Tatyana Portnova, the head of the City Duma commission on state building and local self-government, disagreed with Shaposhnikov's formulation of the situation.

She told The Moscow Times on Wednesday that it's not the City Duma's job to throw its weight behind the referendum. "We don't support or reject the referendum itself. We only determine whether the questions are consistent with the law or not, and whether they are eligible to be posed in a referendum," Portnova pointed out.

She added that the City Duma had never before parsed proposed referendum questions the way it did on Wednesday.

Just last week, Portnova had told The Moscow Times that the city lawmakers could not give different answers to different questions. "We will either decide that all the questions are eligible, or that none of them are," she said earlier.

Apparently, they could and they did, and now the ball is in the Moscow City Election Commission's court.

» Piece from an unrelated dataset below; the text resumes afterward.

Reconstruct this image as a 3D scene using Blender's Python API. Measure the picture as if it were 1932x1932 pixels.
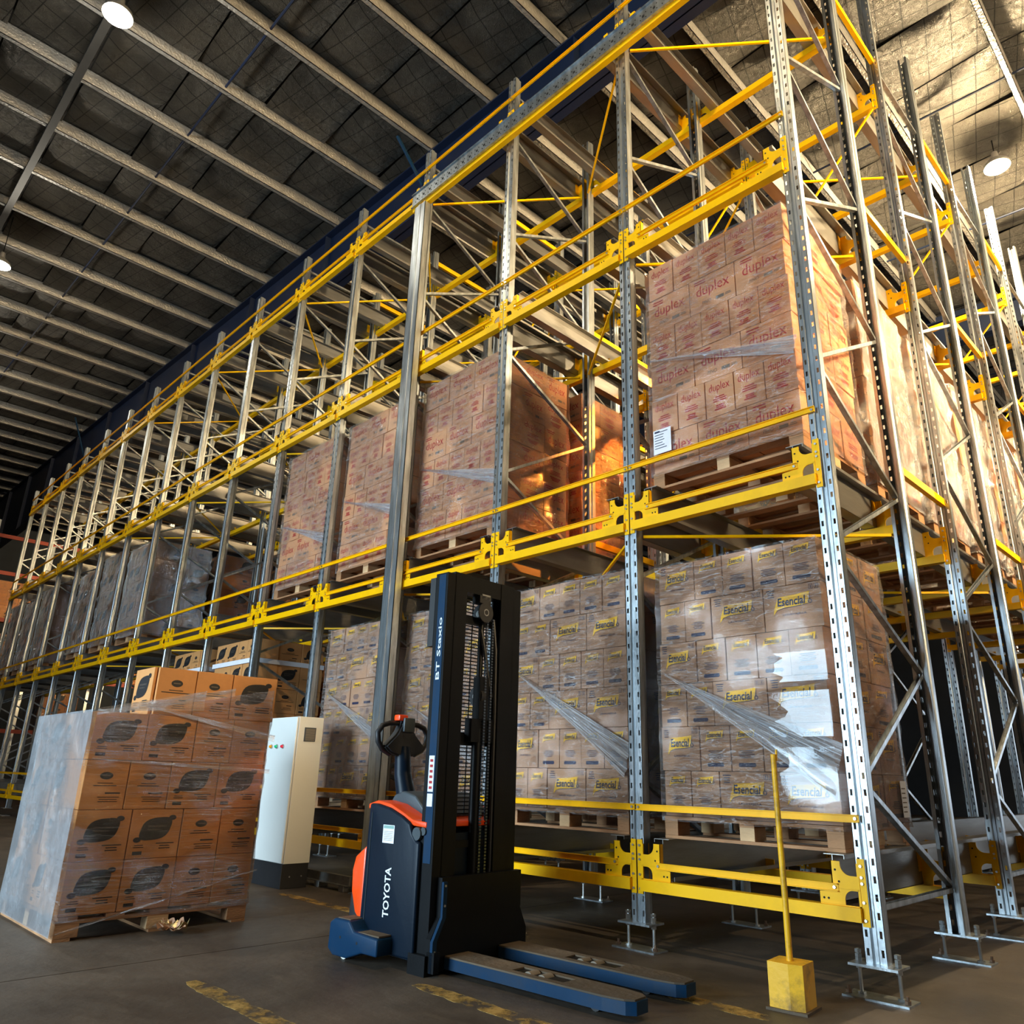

The commission is set to consider the fate of the referendum Thursday, though committee representatives have already vowed to reject the referendum. "Under the law, if even one question is determined ineligible by the City Duma, the commission must reject the [referendum initiative]," Interfax news agency cited Dmitry Reut, Moscow elections committee chief of staff, as saying on Wednesday.

If, despite Reut's doubts, the committee sides with the Communists, 146,000 signatures (2 percent of Moscow's electorate) will need to be collected in support of the referendum within one month's time.

Meanwhile, the Communist Party plans to contest the City Duma's decision to exclude the education and health care questions from the proposed referendum in court, news agency TASS reported Wednesday.

"Two-thirds of their decision was illegal, and we are going to sue," TASS cited Valery Rashkin, State Duma deputy and the Communist Party member.